Many Cultures Give Thanks for the Harvest

November 17, 2006

It’s not all about turkey and dressing, and pilgrims and Indians. The U.S. Thanksgiving arguably may be the world’s bestknown such holiday, but plenty of other days of thanks and harvest festivals dot the world’s calendar, and all were long-standing traditions by the time the colonists broke bread with their indigenous brethren at Plymouth Rock in 1621.

Canada celebrates Thanksgiving on the second Monday of October, a day with roots in English explorer Martin Frobisher’s 1578 ceremony of thanks to celebrate his safe voyage to what is now Newfoundland. Purpose and date have changed markedly through the years. The first post-confederation Thanksgiving was decreed in April 1872 to give thanks for the recovery of the Prince of Wales from a serious illness. The post-World War I era combined the holiday with November’s Remembrance Day to commemorate the signing of the armistice ending hostilities.

Parliament gave Thanksgiving a permanent, separate home on the calendar in 1957, decreeing “a day of general thanksgiving to Almighty God for the bountiful harvest with which Canada has been blessed.”

Much of Catholic Europe combines Martinmas, the Nov. 11 feast day dedicated to St. Martin of Tours, with harvest celebrations.

The date marks a transition between autumn and winter, the time that meats and produce need to be prepared for the cold season ahead. Children carry lanterns and parade through the streets wishing their neighbors a good harvest. Tradition says St. Martin, having been named bishop, was reluctant to serve, and so hid in a geese stable, but the honking of the birds gave away his hiding place. Roast goose is the traditional main course served on the day.

Britain’s Harvest Festival bears an ordinary name and a tradition dating back to pre-Christian times. The celebration is often cited as the origin for the idea of the first Massachusetts Thanksgiving observed by the Pilgrims. The festival’s modern incarnation dates from 1843, when parishioners began decorating their church in Morwenstow, Cornwall, with homegrown produce. That tradition continues in many small churches today, along with the singing of favorite hymns such as “All Things Bright and Beautiful” and “Come, Ye Thankful People, Come,” all taking place on the Sunday nearest the so-called “harvest moon,” the full moon following the autumnal equinox.

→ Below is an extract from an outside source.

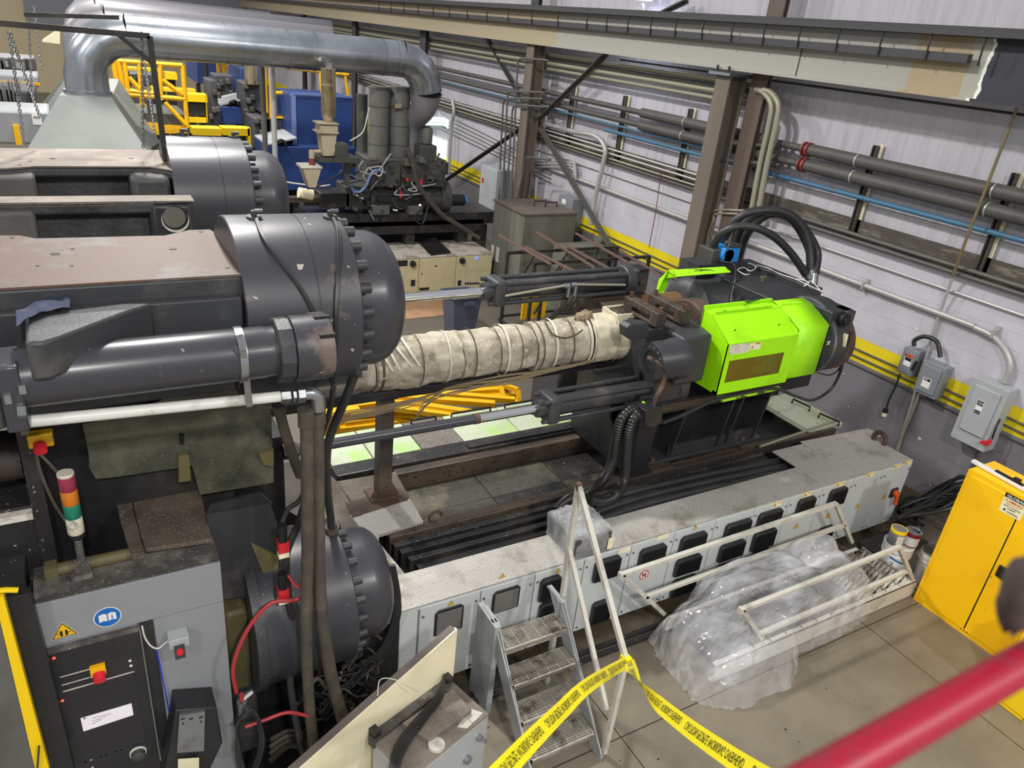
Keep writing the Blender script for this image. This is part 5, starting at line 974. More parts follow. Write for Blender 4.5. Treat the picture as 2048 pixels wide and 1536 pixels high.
MB().bar(a, b, .04, .04).bar(b, c, .04, .04, X).bar(a, V((3.02, 3.72, 1.45)), .04, .04, X).bar(V((3.02, 3.72, 1.45)), d, .04, .04, X).bar(V((3.02, 3.71, 1.40)), V((3.02, 2.95, .43)), .035, .035).build('handrail', 'stair_white', s, bevel=.003)
MB().prism([a + V((-.021, -.02, .02)), a + V((-.021, .022, .02)), a + V((-.021, .022, -.0)), a + V((-.021, -.02, -.03))], (.042, 0, 0)).build('rail_cap', 'rust', s)
# ---------------------------------------------------------------- fallen stair with rails
f = thing('fallen_stair', 'long white stair lying on its side with rails, half under clear plastic', 'stair', (5.9, 3.45, 0))
MB().box(4.35, 3.06, .0, 7.28, 3.075, .2).box(4.35, 3.06, .19, 7.28, 3.12, .2).box(4.35, 3.06, 0, 7.28, 3.12, .012).build('near_stringer', 'stair_white', f, bevel=.003)
MB().box(4.35, 3.72, .0, 7.1, 3.735, .22).box(4.35, 3.68, .21, 7.1, 3.735, .22).build('far_stringer', 'stair_white', f, bevel=.003)
for i in range(13):
    x = 4.5 + i * .215; m = MB(); n = 12
    for k in range(n): yy = 3.1 + .6 * k / n; m.bar((x, yy, .05), (x + .13, yy, .19), .008, .03, Y)
    m.bar((x, 3.09, .05), (x, 3.71, .05), .03, .03).bar((x + .13, 3.09, .19), (x + .13, 3.71, .19), .012, .03)
    for k in range(3): m.bar((x + .03 + .04 * k, 3.09, .08 + .04 * k), (x + .03 + .04 * k, 3.71, .08 + .04 * k), .01, .02)
    m.build('tread', 'grating' if i > 8 else 'grate_dark', f)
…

That autumnal full moon also marks the start of the Jewish harvest festival of Sukkoth, sometimes called the “Feast of the Tabernacles,” on the 15th day of the month of Tishri, coinciding with September or October. “Sukkot” refers to the  small, temporary dwellings constructed bythe Israelites during their 40-year wandering in wilderness following their exodus from Egypt. In remembrance, those observing the holiday today construct small, three-sided huts made of leaves and branches, while celebrating the bounty of the harvest.

China’s Mid-Autumn Festival also takes place at this time on the 15th day of the eighth lunar month, and celebrates the end of the harvest season. The celebration has been adopted and modified by many countries in East and Southeast Asia. In Vietnam’s Tet Trung Thu, the focus is on children, whose needs took a back seat during the harvest, while Korea’s Chusok combines the harvest celebration with visits to ancestors’ graves to acknowledge the season’s bounty. Common to all the Asian observances is some variation on a crescent-shaped rice cake sweetened with fruit and sugar, the goody most associated with the festivals.

Arguably the world’s most colorful harvest celebration is South India’s mid-January Pongal. The name comes from a Tamil word meaning “boil over,” and refers to the traditional sweet rice dish served during the four-day festival.Various days are set aside to give thanks to the sun and rain for their roles in providing a good crop yield.

One day is also devoted to honoring cattle for their work in plowing the fields: families clean their cows and dress them in flowers and bells.

West Africa observes various yam festivals near the end of the rainy season in August or September to celebrate the harvest of the region’s most important dietary staple. The celebrations bear different names, depending on the country, but the most interesting moniker is that of Ghana’s Homowo, whose name translates “to hoot at hunger.” Communities do just that, holding giant yam parades and honoring those members who have produced the biggest harvest.